The Midwest's biggest geological feature, a mysterious Midcontinent Rift some billion years old, is actually a geological hybrid, according to new research.

The 1.1 billion-year-old Midcontinent Rift is an ancient and giant 2,000-mile-long underground crack that starts in Lake Superior and runs south to Oklahoma and to Alabama. Scientists have long wondered how this massive piece of scenery came to be, and now an international team of geologists has come up with an explanation - it's a geological hybrid.

Scientists from Northwestern University, the University of Illinois at Chicago (UIC), the University of Gottingen in Germany and the University of Oklahoma say that the rift evolved in three stages. It first started as an enormous narrow crack in the Earth's crust that eventually filled with an unusually large amount of volcanic rock, until the igneous rocks were forced to the surface, forming the beautiful scenery we see today.

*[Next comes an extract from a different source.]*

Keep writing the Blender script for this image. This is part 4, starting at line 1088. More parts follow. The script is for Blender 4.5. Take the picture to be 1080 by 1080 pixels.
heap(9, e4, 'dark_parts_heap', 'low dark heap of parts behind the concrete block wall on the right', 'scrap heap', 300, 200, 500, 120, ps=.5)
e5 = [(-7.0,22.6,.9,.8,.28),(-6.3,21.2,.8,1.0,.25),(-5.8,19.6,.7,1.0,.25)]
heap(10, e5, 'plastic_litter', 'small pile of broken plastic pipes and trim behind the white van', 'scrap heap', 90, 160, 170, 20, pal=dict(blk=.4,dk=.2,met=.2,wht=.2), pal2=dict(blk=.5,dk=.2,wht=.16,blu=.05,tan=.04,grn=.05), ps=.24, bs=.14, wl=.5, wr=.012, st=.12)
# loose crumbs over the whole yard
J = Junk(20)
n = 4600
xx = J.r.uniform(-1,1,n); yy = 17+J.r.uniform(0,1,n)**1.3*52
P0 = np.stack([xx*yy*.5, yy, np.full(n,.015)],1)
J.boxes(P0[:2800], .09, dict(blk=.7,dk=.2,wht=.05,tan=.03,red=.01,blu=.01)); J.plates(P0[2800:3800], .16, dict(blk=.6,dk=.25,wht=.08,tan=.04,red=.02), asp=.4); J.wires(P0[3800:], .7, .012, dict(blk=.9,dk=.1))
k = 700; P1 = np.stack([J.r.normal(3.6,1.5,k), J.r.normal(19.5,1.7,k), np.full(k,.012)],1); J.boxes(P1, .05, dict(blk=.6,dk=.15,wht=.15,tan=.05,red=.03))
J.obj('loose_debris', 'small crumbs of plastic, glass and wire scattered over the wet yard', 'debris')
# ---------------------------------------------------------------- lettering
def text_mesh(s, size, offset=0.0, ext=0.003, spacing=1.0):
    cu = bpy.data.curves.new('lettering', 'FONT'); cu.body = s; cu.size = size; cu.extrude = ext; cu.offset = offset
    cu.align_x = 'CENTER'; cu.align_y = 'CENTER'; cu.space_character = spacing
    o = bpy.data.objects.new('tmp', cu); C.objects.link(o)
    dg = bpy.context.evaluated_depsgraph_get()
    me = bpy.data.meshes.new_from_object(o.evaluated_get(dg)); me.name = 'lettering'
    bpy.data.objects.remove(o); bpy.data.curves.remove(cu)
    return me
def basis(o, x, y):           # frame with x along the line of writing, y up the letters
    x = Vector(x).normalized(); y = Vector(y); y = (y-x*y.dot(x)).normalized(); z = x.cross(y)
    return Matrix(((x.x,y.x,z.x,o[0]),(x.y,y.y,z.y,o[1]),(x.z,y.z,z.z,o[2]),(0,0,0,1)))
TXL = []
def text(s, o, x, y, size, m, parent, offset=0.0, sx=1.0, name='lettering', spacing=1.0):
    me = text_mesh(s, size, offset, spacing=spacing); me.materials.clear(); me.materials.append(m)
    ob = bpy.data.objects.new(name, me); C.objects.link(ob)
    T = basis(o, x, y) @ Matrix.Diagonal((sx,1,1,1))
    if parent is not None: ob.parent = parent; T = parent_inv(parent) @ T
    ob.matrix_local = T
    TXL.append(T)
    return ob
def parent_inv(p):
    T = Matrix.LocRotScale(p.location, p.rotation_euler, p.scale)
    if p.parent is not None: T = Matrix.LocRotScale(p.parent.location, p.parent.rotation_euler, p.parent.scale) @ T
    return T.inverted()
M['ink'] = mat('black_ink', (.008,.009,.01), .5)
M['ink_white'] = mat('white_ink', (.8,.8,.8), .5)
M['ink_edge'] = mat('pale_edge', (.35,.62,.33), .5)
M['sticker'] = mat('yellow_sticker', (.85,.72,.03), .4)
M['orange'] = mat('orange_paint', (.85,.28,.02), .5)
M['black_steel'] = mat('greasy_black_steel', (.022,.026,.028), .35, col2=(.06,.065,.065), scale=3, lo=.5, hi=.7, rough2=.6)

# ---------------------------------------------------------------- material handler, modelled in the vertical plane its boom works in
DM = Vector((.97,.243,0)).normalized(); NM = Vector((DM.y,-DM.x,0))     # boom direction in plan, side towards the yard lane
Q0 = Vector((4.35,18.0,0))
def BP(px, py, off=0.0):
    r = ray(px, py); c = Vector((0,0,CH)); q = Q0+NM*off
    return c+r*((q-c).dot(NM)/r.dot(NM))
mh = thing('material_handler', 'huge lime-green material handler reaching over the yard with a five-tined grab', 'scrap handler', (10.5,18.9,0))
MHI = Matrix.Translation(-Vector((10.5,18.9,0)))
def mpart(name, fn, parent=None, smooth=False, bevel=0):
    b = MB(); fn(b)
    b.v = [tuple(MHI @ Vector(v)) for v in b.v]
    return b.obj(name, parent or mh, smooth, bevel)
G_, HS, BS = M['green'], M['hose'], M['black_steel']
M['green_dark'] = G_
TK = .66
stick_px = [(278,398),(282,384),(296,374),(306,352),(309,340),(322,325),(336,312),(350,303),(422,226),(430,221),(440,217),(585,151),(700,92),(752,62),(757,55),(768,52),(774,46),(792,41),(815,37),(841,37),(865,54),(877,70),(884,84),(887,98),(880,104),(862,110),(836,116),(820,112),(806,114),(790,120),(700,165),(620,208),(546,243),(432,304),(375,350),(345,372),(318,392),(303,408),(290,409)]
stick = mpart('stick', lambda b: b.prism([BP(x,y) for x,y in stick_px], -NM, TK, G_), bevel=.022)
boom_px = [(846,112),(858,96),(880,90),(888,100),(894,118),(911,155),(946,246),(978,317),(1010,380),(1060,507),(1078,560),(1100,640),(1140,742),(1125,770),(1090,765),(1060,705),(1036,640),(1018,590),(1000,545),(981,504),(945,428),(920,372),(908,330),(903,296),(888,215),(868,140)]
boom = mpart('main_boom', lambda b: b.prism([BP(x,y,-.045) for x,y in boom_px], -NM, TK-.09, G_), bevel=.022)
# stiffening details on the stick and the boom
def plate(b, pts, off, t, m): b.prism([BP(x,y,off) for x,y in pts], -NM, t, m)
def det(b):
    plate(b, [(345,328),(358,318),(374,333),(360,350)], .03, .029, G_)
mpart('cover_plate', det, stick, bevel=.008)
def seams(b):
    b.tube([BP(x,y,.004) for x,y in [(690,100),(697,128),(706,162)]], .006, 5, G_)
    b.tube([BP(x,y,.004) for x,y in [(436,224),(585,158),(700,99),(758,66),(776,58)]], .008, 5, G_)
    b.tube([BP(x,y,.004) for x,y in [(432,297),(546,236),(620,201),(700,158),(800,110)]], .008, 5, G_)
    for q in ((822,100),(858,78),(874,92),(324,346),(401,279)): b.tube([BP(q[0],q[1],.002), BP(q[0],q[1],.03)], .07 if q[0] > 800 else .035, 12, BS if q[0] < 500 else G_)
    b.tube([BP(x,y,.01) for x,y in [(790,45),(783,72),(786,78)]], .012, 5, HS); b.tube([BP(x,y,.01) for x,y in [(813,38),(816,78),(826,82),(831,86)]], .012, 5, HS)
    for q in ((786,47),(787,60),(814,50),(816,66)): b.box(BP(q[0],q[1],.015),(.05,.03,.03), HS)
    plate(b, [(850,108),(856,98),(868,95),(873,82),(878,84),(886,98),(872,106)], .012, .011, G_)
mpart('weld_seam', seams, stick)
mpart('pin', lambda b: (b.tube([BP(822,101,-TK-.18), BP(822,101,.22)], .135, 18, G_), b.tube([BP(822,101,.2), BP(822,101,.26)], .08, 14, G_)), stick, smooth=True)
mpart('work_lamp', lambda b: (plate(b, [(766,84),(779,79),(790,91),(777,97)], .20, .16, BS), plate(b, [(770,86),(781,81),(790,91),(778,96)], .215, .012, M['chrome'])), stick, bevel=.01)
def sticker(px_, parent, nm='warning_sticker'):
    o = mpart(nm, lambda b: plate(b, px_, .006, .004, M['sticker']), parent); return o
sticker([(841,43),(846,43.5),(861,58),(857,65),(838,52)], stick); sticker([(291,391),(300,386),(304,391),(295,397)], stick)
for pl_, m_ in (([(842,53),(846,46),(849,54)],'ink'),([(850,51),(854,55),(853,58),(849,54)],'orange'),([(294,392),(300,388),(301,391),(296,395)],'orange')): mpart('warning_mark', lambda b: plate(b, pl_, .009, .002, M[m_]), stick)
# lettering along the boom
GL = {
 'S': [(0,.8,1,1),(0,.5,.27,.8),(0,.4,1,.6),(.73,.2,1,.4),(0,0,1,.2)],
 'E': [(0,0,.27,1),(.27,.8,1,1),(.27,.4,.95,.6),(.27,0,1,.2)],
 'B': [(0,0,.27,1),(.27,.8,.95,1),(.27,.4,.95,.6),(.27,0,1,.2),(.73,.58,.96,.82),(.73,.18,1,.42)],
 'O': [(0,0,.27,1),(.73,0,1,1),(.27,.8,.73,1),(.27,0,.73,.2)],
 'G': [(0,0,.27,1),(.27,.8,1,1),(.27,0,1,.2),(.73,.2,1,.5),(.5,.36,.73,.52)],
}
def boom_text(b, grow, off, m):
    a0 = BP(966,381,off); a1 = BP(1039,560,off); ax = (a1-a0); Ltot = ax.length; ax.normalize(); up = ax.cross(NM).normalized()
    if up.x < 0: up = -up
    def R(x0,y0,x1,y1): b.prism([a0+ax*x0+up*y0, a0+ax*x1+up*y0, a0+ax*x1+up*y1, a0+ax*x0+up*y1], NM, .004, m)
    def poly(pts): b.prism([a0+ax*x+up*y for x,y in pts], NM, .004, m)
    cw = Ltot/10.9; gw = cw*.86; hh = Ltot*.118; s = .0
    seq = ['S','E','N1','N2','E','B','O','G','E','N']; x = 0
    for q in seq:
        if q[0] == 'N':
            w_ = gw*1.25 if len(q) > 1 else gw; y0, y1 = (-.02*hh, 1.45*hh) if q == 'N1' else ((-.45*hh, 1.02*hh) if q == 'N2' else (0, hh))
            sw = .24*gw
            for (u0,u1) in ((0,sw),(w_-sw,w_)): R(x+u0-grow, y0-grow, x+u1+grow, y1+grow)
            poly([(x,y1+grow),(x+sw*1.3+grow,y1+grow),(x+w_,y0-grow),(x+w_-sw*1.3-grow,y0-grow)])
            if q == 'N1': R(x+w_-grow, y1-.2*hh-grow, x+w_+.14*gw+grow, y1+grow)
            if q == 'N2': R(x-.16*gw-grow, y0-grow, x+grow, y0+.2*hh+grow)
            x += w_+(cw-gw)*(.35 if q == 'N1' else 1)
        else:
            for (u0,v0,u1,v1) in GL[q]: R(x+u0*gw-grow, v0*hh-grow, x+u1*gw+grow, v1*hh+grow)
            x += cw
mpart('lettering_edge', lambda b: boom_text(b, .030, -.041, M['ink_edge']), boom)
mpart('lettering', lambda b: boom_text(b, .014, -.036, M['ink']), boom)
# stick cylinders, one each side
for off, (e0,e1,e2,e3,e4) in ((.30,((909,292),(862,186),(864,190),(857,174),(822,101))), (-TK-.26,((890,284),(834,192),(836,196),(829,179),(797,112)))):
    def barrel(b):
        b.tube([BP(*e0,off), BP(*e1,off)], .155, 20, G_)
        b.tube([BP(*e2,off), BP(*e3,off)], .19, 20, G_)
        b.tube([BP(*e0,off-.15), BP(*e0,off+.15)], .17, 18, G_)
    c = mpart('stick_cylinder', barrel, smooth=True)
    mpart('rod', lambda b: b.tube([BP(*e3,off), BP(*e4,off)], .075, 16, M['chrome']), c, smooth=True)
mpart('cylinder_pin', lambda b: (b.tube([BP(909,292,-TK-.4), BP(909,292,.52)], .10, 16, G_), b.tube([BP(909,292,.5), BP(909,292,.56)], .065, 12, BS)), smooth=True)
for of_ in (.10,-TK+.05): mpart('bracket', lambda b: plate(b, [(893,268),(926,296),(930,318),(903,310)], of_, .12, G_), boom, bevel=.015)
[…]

"The Midcontinent Rift is a very strange beast," the study's lead author, Carol Stein, professor of Earth and Environmental Sciences at UIC, said in a statement. "Rifts are long, narrow cracks splitting the Earth's crust, with some volcanic rocks in them that rise to fill the cracks. Large igneous provinces, or LIPs, are huge pools of volcanic rocks poured out at the Earth's surface. The Midcontinent Rift is both of these - like a hybrid animal."

"Geologists call it a rift because it's long and narrow," explained co-author Seth Stein, "but it's got much more volcanic rock inside it than any other rift on a continent, so it's also a LIP. We've been wondering for a long time how this could have happened."

The researchers used in-depth images of the Earth to investigate the rift's rock layers, kind of like how an X-ray can view our bones.

Stein is now are working with other geologists to help park rangers and teachers tell this story to the public.